Future Cinema

Course Site for Future Cinema 1 (and sometimes Future Cinema 2: Applied Theory) at York University, Canada

Reality is Broken by Jane McGonigal

The introduction to Reality is Broken was a turbulent vacillation of approval and rejection for me, as I struggled to reconcile some of the points Jane McGonigal presented about video and computer gaming. Although she was quickly able to have my agreement when it came to her insistence that games have the power to effect reality, her portrayal of gaming in general as something other than a distraction from reality is what caused me some confusion. Although I do believe that games have the potential to make the world a better place in very real terms, at the same time, I believe that games in their most base form are pure distractions from reality. This “distraction” is precisely something that Ms. McGonigal stresses as a function of gaming. So how can a distraction be a game-changing, forgive the pun, force for positive social change? The “escapism” that gaming provides could be characterized as a Harry Potter-esque invisibility cloak, to be used when real life gets too hard, too boring, too real. How then do we use an escapism tool as a resource for social change?


Okay, now I’m finished the book. I am not exactly the same person that I was in the previous paragraph, although I am now more confused about who I actually am…


The educational potential for Alternate Reality Games seems truly limitless! I want to check out every single game that she mentioned and get a grip on this world.


Perhaps she has cringed once or twice since Lance Armstrong’s world has become a new reality. Pun again, sorry.


I do think that her reference to the Lydians was interesting. Eat today, play games tomorrow. Sounds like bread and circuses.
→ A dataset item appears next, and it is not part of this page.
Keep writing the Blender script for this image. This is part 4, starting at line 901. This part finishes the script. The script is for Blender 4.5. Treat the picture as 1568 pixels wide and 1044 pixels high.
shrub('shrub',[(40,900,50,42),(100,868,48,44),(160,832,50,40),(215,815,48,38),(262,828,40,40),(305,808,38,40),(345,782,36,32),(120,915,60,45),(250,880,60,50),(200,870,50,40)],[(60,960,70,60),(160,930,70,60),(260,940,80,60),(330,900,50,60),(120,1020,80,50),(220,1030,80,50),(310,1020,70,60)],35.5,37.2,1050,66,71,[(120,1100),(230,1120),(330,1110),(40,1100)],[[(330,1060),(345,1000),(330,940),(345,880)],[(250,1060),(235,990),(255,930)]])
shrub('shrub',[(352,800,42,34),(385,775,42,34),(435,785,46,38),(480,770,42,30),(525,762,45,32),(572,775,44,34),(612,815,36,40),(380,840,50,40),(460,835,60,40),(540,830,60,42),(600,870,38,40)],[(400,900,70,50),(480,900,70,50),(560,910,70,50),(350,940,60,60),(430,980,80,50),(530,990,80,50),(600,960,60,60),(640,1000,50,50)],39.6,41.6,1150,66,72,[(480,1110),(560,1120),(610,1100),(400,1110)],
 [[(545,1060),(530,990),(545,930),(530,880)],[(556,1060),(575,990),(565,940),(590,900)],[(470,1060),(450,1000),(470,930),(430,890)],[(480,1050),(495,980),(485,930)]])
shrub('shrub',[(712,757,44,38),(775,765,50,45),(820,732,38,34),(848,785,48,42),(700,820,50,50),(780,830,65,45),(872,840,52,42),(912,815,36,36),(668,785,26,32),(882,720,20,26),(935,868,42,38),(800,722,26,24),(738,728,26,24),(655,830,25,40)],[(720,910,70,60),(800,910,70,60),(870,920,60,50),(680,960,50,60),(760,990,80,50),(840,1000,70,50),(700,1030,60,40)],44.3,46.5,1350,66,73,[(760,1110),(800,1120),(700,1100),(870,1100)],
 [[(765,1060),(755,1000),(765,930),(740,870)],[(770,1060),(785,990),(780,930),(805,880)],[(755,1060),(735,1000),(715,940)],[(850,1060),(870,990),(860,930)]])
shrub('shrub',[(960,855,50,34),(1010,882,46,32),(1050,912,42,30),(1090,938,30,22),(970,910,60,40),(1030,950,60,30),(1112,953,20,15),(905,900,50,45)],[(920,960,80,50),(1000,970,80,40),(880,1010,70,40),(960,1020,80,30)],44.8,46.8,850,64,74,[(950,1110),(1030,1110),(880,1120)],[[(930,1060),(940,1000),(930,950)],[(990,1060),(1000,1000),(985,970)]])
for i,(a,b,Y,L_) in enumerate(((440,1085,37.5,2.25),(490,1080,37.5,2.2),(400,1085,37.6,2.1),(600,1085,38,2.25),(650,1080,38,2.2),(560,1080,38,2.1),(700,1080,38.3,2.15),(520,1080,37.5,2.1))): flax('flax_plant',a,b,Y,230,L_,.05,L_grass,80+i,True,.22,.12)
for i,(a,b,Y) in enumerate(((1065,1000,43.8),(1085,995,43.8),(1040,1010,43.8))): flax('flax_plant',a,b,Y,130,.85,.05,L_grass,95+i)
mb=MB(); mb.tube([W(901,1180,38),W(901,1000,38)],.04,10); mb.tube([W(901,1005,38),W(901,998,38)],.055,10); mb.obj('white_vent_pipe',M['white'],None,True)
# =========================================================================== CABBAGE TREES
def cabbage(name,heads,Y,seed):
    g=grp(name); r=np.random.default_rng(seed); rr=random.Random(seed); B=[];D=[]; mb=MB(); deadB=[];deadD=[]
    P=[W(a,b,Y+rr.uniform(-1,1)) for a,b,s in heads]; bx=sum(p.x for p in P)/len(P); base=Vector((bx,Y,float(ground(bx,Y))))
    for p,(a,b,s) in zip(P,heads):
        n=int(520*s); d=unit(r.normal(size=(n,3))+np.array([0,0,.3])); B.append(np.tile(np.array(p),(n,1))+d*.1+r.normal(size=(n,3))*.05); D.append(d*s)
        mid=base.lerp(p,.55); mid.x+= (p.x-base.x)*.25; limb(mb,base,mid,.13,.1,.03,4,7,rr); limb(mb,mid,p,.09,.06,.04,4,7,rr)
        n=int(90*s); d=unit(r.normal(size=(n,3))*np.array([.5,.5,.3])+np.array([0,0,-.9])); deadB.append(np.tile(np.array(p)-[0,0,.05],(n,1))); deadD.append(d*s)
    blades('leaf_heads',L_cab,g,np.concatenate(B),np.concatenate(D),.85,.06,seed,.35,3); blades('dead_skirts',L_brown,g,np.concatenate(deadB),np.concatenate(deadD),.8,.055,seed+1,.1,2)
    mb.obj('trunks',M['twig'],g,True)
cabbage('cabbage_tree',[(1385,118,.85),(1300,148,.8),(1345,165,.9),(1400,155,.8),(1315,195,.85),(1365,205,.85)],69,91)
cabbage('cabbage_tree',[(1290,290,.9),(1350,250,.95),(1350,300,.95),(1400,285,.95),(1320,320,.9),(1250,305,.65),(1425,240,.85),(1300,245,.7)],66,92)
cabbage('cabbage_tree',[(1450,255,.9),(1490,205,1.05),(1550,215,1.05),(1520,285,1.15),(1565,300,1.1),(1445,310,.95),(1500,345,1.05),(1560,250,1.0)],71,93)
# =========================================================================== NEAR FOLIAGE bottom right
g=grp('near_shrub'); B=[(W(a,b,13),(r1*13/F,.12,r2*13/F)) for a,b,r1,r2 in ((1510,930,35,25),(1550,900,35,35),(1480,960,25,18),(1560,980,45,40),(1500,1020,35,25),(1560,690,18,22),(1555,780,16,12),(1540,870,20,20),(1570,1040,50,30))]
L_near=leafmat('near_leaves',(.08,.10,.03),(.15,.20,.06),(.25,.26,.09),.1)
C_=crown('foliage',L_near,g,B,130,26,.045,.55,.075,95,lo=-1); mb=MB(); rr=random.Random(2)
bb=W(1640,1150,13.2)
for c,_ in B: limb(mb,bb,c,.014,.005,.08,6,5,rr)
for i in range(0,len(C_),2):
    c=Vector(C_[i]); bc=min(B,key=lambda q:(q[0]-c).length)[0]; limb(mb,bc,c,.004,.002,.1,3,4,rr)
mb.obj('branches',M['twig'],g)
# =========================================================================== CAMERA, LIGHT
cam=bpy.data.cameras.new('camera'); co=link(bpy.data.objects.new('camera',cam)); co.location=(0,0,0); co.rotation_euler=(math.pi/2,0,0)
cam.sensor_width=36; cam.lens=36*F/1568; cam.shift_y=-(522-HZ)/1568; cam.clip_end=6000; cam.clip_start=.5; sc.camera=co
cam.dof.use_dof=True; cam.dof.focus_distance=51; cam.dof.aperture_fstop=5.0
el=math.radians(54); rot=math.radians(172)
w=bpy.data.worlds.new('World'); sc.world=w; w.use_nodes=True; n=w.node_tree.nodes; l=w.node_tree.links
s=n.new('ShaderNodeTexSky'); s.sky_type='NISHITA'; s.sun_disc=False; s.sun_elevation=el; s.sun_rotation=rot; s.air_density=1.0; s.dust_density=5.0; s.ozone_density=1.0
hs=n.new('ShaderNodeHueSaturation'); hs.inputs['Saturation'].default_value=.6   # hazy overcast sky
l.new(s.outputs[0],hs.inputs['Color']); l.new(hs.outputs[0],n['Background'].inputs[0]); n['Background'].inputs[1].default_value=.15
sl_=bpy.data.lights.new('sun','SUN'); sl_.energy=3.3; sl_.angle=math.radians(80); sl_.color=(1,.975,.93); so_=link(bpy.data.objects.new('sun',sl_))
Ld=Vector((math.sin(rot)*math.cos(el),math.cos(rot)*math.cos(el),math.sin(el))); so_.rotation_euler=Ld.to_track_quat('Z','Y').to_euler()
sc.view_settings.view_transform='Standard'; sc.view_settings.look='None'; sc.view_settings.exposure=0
Perhaps gaming is just that. I would like to believe that gaming has the potential to fix reality, but it would require that a very different group of people play the games. Perhaps CEO’s and heads of state need to play MMOG’s, then maybe the potential of gaming to fix our broken reality could be realized.


I suggest they try Top Secret Dance Off.


Questions.

Isn’t this all just another example of bread and circuses?

How else can crowd sourcing, as in the Guardian case, be used for good? This may be one very real way that gaming can fix reality. Or at least keep a few people honest.


Tony Vieira

Thu, January 24 2013 » futurecinema2_2012

2 Responses

  1. Morgan I.P. Fics January 24 2013 @ 9:01 am

    I also for the most part was torn throughout the book as to how to feel about the subject of McGonigal’s research. Like yourself, the more I read, the more I was convinced about her topic being a force for good, the main focus of which could be used to create a massive movement within the education system. She does mention in her book that some CEOs of major companies are gamers, but casual gamers at best. I worry still that having a CEO compete (in life or death virtual simulations) on a continual basis could possibly create a tyrant. One of the major focuses of positive peace conflict resolution does away with competition. Perhaps having a CEO play the right MMOG would be a good idea, but I shutter at the thought that any HALO squad leader could be a CEO of a fortune 500 company.

  2. Nick January 25 2013 @ 1:33 am

    One significant quote comes to mind while I read McGonigal’s book: “The human mind is inspired enough when it comes to inventing horrors; it is when it tries to invent a heaven that it shows itself cloddish. -Evelyn Waugh

    I feel this quote also provides some insight in response to your first question; whether or not gamification is an example of bread and circuses? I think McGonigal’s crusade for gamification is attempting to introduce structure and mechanisms that go beyond appeasement and/or distraction, but her pollyannaish manner of presenting her arguments appear to overshadow her sophisticated ideas and oversimplify human desires and needs. Do I believe gaming culture can save the world? No. But I do believe they provide users with a way of grappling with the intricacies and ambiguities of reality. And while McGonigal’s rhetoric might lead the reader to regard gaming culture as a solution to keep society happy and their attention diverted away from the problems they face in the real world, ultimately the mechanics of ARGs are demonstrating the first step in the shifting landscape of gaming culture: an awareness and involvement in the real world that reconfigures the act of gaming as participatory rather than a form of solipsistic retreat.